Naast het boek over Hitler, dat ook nu nog als een standaardwerk geldt, schreef Fest een zeer omstreden biografie over Hitler’s architect Albert Speer. De architect werd in Neurenberg als oorlogsmisdadiger veroordeeld. Toen Speer in de jaren zeventig vrijkwam, nam hij schuld op zich voor het naziregime, maar ontkende dat hij op de hoogte was geweest van de holocaust. Het boek van Fest droeg bij aan Speer’s imago van de ‘gentleman nazi’. Het kwam de journalist op het verwijt te staan dat hij Speer niet hard genoeg had aangepakt. In 2004 zei hij: „Ik ga ervan uit dat hij het wist, of dat hij genoeg wist om niet méér te willen weten. Dat is natuurlijk hetzelfde.”

Fest schreef meer bestsellers over de nazi’s. Over de hoofdrolspelers en over de laatste twaalf dagen van het regime. De succesvolle film Der Untergang, met Bruno Ganz als Hitler, is gebaseerd op zijn gelijknamige boek. Maar op dé vraag, vond hij geen antwoord. Waarom liep een heel land achter een stel politici met misdadige opvattingen aan?

„Zoiets gebeurt nu eenmaal. De mens heeft verschillende eigenschappen en je bent nooit veilig voor de mens. Er is de mens die bewondering afdwingt, die onze emoties mobiliseert. En daarnaast bestaat altijd de Fratze, het lelijke beeld van de mens. Een mens, dat is niet uitsluitend trots. ‘Een mens’, dat klinkt ook huiveringwekkend. Misdadig.”

In maatschappelijke debatten kon Fest ongenadig uit de hoek komen.
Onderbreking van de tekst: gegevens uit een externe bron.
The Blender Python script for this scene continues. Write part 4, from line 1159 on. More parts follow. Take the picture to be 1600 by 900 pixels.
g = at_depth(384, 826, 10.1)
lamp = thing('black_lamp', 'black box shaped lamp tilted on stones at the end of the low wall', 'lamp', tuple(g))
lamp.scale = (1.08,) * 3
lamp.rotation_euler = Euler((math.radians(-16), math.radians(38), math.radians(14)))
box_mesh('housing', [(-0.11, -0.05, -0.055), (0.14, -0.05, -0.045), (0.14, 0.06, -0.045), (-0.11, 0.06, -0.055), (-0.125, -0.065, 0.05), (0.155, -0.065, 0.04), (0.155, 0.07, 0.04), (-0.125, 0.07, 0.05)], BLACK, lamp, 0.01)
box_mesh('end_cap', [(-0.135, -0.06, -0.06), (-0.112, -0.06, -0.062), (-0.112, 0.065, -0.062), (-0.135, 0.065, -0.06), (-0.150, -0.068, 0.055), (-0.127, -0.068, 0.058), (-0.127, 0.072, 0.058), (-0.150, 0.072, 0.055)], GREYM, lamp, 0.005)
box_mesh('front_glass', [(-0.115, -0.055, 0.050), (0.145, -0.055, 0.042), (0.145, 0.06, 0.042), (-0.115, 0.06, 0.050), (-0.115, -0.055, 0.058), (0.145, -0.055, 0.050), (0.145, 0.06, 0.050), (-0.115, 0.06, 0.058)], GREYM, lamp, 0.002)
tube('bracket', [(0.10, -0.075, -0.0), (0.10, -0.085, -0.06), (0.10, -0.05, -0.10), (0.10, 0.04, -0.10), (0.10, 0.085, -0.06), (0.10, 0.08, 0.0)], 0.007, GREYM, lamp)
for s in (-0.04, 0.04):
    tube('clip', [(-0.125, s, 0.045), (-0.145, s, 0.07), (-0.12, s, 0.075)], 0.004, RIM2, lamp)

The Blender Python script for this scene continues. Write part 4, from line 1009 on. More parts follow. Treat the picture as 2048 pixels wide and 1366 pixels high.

In de discussie over het gedenkteken voor de Holocaust in Berlijn verwoordde Fest het standpunt dat de herdenkingsrituelen zijn verkommerd tot een lege huls. Ook hekelde hij de Duitse gewoonte om kwesties gecompliceerd te maken. „Voor een Duitser moet er altijd nog een vierde, zesde, vijfentwintigste dimensie zijn? Allemaal gezwets.”

Onlangs mengde Fest zich in het debat over Günter Grass, die opbiechtte dat hij gediend had bij de SS. Fest: „Van die man zou ik nog geen tweedehands auto kopen.” Grass: „Fest heeft zich wél een tweedehands auto laten aansmeren door Speer.”

Fest hield zich niet alleen met de misdadige kant van de mens bezig. Als tegenwicht vluchtte hij vaak in de literatuur en de muziek. Hij schreef onder andere een bestseller over Italië. In de kunsten hoopte hij een antwoord te vinden op de vraag waarom de mens op de wereld is.

Kennis van oude culturen en klassieke muziek behoorden voor Fest ook tot het leven van de gegoede burgerij, een klasse die tot zijn verdriet teloor is gegaan. Met weemoed kon hij vertellen over de gegoede burgerij uit het Pruisen van voor de oorlog, het milieu van zijn ouders en grootouders.

De herinneringen aan zijn jeugd, in een gezin dat zich tegen de nazi’s keerde, vonden hun weg naar zijn laatste boek Ich nicht. De titel is ontleend aan het motto van zijn vader: „Ook als iedereen meedoet – ik niet.” De publicatie van het boek maakt Fest niet meer mee. De FAZ drukt het sinds vorige week af als feuilleton.

Van zijn vader had hij ook zijn levensmotto: duld de clowns. „De meeste mensen die je in het leven ontmoet zijn clowns. Die moet je niet serieus nemen. En die moet je ook niet verdoemen. Die moet je dulden. En wat kun je dulden: clowns.”